Alcuni di loro sono rimasti stoicamente svegli per seguire l’evento in diretta, alle 4:00 di mattina locali; altri invece lo hanno recuperato il giorno successivo su YouTube. In questa seconda categoria rientrerebbe anche Vladimir Putin, almeno secondo il suo portavoce Dmitrij Peskov. “Non si può certo credere che il presidente russo metta la sveglia all’alba per guardare il dibattito“. “È una questione interna degli Stati Uniti”, ha proseguito Peskov. “Noi abbiamo molte faccende davvero importanti per il nostro Paese, ed è di quelle che si occupa il nostro presidente”.

Che il leader russo abbia o meno seguito in diretta il dibattito di Atlanta è in verità un dettaglio di rilevanza aneddotica. A Mosca il diktat è in ogni caso quello di minimizzare l’importanza delle elezioni statunitensi in tutte le dichiarazioni pubbliche.
“Ci è stato dato il compito di sottolineare che le elezioni americane non hanno grande importanza per la Russia,” confessa un funzionario del ministero degli Esteri. Dietro le quinte, però, sono in molti ad analizzare attentamente tutti gli sviluppi: consulenti di Putin, diplomatici e funzionari d’intelligence in primis.
A lanciare bordate al candidato democratico provvedono piuttosto i media statali e filo-Cremlino. Lo hanno fatto diversi opinionisti allineati a Putin come Vladimir Solovyov e Dmitry Kiselyov, che hanno ampiamente criticato l’età e la performance non solo di Biden ma anche, in misura minore di Trump, finendo infine per scagliarsi con il sistema elettorale statunitense tout court.
Eppure in almeno un paio di dichiarazioni passate, era stato proprio Putin a sbilanciarsi, dichiarando di fare velatamente il tifo per Biden. “È più esperto, più prevedibile, un politico di vecchia formazione“, aveva detto lo scorso febbraio – malgrado il democratico lo avesse pochi giorni prima definito “un pazzo figlio di putt….“. Il diavolo però sta nei dettagli. E Putin, da levigato oratore, ha scelto con cura una serie di eufemismi che finiscono per sottolineare sarcasticamente la veneranda età del rivale.

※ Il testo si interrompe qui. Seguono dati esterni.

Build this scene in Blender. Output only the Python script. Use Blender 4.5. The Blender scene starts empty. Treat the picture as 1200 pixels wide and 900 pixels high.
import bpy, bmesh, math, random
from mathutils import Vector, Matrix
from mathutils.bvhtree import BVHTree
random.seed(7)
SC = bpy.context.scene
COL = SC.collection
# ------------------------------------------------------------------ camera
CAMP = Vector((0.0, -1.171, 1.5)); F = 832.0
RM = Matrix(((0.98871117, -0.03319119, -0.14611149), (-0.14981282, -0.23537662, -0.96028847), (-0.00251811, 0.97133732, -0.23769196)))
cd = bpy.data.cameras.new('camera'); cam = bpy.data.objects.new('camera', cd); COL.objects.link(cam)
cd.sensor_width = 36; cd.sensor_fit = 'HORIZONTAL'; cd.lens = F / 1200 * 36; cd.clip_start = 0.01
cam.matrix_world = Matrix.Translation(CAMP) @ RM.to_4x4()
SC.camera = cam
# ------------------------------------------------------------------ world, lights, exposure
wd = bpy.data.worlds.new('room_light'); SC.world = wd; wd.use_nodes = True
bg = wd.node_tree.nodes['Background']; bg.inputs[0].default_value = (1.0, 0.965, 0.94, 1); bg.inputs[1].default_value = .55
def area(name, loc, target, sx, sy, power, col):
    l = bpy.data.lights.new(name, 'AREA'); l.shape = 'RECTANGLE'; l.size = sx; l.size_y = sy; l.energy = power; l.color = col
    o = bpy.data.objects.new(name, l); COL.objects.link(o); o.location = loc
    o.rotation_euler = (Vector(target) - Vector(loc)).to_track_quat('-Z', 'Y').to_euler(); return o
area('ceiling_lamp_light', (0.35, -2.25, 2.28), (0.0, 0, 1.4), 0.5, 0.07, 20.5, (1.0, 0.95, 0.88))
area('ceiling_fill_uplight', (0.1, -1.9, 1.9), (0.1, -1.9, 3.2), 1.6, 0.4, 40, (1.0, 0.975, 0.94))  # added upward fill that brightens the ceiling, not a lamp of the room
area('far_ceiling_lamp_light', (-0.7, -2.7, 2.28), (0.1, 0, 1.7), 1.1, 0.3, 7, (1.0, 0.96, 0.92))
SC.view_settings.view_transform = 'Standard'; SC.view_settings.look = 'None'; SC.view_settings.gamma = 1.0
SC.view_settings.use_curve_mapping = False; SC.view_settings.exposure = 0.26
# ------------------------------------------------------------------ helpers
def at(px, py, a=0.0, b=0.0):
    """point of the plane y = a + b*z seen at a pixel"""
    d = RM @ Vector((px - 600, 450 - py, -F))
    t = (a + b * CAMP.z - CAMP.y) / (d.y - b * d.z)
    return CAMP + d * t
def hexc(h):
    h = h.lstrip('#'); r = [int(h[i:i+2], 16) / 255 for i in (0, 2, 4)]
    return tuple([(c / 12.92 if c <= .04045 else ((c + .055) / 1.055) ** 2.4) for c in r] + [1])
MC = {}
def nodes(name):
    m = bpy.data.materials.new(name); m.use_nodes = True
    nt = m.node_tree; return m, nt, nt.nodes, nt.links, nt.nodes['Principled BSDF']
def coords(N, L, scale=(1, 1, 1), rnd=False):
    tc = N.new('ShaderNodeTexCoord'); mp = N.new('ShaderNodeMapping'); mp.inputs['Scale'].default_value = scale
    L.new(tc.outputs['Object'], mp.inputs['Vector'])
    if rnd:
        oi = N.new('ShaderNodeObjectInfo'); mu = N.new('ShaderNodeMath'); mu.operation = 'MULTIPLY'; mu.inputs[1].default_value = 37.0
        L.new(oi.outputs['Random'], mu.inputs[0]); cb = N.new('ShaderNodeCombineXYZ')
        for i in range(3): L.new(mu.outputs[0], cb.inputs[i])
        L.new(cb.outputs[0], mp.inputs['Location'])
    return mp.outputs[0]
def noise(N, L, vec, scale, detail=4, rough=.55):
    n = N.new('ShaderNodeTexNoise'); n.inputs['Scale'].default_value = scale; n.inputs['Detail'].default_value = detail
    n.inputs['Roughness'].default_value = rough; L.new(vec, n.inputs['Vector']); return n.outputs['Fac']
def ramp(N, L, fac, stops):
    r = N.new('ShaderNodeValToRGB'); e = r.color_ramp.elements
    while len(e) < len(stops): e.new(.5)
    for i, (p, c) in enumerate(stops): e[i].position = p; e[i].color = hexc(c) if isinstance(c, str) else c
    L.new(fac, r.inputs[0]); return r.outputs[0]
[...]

Dichiarazioni che insomma hanno tutt’altro che il sapore di un endorsement, come conferma un ex alto funzionario del Cremlino. “Quando Putin dice di preferire Biden, non sta scherzando,” spiega la fonte. “Sta cercando deliberatamente di danneggiarlo, rendendosi conto di come questo tipo di ‘sostegno’ viene percepito negli Stati Uniti, specialmente nel clima politico attuale.”
Il Cremlino continua peraltro a ripetere che Mosca lavorerà – o quantomeno cercherà di farlo – con qualsiasi leader statunitense uscirà dalle urne alle elezioni di novembre. Con Trump, la Russia prevede un’America più cinica e meno disposta a concentrare soldi e attenzione in Europa, ma impegnata invece a tenere a bada la Cina nell’Indo-Pacifico. Con Biden, invece, verrebbe premiata la continuità e la politica dell’agree to disagree – sapendo tuttavia che un’amministrazione democratica sarebbe meno disposta all’escalation in caso di crisi rispetto all’istrionico ex presidente.
Come già successo nel 1917, l’afa estiva potrebbe essere avvisaglia di un autunno (politicamente) ancora più caldo.